## Start

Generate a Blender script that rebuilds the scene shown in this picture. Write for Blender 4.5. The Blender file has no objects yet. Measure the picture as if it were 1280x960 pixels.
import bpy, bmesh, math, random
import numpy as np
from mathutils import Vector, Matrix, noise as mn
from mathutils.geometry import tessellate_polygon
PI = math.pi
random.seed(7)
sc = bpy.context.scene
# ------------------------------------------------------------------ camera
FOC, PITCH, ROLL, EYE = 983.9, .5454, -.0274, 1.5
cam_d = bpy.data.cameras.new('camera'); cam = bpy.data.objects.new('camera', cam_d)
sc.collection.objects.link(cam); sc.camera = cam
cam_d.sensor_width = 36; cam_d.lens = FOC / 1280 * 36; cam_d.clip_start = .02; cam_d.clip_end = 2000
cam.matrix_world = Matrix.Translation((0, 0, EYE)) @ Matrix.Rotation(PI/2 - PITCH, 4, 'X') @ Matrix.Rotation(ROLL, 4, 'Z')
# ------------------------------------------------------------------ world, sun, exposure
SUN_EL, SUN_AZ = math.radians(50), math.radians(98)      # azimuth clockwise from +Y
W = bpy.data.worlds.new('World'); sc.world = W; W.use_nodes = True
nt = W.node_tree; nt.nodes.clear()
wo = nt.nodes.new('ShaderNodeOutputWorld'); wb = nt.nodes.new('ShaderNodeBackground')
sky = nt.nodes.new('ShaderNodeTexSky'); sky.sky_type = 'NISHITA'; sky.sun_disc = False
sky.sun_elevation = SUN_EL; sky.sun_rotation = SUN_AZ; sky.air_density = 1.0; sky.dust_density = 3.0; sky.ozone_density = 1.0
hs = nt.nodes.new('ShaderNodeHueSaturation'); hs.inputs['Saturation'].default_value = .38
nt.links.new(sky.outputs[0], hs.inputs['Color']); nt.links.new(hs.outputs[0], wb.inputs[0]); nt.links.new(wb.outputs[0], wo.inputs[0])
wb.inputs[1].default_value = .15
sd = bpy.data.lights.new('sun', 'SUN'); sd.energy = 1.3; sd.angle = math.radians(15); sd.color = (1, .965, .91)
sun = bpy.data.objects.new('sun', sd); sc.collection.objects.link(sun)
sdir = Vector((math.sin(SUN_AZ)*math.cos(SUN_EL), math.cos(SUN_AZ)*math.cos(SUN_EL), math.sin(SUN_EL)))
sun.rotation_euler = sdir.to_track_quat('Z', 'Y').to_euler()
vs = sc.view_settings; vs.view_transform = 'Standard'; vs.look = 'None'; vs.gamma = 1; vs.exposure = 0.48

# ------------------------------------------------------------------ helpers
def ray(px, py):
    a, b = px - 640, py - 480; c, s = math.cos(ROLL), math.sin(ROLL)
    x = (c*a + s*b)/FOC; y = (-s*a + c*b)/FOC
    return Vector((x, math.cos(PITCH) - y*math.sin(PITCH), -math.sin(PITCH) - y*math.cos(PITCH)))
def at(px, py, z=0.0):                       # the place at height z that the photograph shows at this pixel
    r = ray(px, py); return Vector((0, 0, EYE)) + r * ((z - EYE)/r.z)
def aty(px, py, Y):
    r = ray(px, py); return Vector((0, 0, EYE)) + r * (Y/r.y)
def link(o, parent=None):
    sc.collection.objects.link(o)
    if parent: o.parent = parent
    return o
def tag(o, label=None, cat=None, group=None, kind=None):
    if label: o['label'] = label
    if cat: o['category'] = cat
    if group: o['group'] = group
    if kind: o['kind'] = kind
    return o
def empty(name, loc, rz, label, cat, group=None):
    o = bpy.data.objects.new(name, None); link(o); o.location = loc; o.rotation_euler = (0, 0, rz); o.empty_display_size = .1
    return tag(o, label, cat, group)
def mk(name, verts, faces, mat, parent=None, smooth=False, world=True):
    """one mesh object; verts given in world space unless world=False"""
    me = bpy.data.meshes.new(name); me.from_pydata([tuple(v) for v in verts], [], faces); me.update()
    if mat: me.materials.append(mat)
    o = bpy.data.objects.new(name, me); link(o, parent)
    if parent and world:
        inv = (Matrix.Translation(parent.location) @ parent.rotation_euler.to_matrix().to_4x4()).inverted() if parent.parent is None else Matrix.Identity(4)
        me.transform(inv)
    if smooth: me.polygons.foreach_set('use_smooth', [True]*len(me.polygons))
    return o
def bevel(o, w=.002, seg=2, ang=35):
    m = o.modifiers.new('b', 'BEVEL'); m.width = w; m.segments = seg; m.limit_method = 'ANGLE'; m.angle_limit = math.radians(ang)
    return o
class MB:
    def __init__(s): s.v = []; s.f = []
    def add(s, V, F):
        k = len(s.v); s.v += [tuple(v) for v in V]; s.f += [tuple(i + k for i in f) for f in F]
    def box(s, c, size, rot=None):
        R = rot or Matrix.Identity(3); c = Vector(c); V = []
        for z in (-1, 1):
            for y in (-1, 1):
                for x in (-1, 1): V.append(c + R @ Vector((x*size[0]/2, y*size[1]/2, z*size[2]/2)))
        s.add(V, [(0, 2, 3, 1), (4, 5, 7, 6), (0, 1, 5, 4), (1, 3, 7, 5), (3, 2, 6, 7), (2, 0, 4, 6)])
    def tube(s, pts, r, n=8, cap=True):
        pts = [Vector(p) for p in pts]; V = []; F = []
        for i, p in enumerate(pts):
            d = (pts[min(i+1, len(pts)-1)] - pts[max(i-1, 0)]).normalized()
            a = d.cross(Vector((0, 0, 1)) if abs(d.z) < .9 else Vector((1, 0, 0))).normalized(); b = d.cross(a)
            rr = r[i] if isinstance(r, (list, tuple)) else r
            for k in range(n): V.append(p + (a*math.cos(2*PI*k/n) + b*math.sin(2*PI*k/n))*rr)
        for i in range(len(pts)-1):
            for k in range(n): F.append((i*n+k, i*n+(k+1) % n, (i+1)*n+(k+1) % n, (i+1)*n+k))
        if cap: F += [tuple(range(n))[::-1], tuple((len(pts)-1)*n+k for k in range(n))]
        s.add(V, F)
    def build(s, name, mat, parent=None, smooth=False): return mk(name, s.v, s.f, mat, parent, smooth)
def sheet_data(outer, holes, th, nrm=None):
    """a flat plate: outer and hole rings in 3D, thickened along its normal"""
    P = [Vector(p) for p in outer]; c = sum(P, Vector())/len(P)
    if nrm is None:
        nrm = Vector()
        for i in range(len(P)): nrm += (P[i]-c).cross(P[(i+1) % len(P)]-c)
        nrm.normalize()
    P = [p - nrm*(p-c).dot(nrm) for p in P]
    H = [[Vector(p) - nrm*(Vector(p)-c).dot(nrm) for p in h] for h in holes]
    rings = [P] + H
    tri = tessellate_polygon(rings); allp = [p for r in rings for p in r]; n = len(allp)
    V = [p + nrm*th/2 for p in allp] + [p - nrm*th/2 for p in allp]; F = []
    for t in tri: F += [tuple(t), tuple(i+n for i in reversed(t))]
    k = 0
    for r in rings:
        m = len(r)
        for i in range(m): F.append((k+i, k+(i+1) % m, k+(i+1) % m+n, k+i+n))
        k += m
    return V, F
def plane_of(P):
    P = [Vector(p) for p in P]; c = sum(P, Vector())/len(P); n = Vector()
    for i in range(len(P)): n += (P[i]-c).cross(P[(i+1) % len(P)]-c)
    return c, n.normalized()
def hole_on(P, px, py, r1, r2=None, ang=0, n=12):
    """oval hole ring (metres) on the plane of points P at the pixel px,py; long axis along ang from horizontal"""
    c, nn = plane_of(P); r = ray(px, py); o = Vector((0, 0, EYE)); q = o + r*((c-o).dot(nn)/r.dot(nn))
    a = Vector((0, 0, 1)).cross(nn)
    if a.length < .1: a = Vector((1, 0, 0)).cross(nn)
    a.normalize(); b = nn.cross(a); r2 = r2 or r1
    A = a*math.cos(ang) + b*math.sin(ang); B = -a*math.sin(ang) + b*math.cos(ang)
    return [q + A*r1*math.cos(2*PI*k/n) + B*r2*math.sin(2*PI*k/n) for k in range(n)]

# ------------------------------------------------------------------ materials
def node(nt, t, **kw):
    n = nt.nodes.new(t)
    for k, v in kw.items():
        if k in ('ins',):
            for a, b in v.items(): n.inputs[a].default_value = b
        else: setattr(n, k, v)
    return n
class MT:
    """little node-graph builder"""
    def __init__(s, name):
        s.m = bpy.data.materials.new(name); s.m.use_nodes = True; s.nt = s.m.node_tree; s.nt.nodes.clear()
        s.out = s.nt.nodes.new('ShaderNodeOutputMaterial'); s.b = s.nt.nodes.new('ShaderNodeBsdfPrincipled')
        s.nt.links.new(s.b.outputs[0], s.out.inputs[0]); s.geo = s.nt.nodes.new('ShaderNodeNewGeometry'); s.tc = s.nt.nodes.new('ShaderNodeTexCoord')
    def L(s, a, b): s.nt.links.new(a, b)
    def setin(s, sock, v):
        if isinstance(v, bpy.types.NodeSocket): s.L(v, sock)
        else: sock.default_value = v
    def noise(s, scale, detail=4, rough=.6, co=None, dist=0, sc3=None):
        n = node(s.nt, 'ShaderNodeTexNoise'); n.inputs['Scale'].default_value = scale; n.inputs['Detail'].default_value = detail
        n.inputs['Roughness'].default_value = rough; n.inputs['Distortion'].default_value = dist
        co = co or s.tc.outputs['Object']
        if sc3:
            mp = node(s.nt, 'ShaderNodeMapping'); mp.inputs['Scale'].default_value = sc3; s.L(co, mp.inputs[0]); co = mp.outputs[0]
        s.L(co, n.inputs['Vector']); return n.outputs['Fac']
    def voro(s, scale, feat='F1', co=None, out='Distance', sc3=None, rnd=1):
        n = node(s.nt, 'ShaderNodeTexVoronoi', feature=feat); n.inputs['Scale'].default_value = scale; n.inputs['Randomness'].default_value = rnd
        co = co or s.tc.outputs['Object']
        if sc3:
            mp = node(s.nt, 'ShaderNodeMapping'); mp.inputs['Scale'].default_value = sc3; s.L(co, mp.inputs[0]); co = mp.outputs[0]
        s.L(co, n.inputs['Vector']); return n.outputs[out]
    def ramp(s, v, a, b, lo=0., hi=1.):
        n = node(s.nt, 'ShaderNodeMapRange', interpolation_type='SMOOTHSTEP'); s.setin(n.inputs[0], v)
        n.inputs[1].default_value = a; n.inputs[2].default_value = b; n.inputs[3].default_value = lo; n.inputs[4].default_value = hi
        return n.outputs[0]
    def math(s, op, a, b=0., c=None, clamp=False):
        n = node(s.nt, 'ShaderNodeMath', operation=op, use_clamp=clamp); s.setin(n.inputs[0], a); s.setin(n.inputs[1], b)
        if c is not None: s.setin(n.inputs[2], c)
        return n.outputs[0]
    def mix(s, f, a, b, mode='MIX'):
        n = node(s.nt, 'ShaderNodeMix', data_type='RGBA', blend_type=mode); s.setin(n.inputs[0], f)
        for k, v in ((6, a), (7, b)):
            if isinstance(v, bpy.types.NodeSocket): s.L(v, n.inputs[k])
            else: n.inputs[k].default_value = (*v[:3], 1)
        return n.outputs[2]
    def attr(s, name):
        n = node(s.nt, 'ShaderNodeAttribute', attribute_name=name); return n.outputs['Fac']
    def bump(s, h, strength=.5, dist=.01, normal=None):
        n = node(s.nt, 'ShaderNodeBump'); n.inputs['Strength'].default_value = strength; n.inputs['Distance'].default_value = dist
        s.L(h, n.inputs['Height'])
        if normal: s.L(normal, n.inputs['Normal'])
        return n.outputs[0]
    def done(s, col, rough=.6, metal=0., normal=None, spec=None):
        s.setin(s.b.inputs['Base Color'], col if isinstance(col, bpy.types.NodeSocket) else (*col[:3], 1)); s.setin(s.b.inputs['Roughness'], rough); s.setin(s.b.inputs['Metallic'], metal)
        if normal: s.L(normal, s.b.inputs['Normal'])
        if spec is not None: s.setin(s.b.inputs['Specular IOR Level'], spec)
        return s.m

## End

- Aim
Track down every line of the material containing the string "objects", and copy it.

- Completed exercise
Generate a Blender script that rebuilds the scene shown in this picture. Write for Blender 4.5. The Blender file has no objects yet. Measure the picture as if it were 1280x960 pixels.
cam_d = bpy.data.cameras.new('camera'); cam = bpy.data.objects.new('camera', cam_d)
sc.collection.objects.link(cam); sc.camera = cam
sun = bpy.data.objects.new('sun', sd); sc.collection.objects.link(sun)
    sc.collection.objects.link(o)
    o = bpy.data.objects.new(name, None); link(o); o.location = loc; o.rotation_euler = (0, 0, rz); o.empty_display_size = .1
    o = bpy.data.objects.new(name, me); link(o, parent)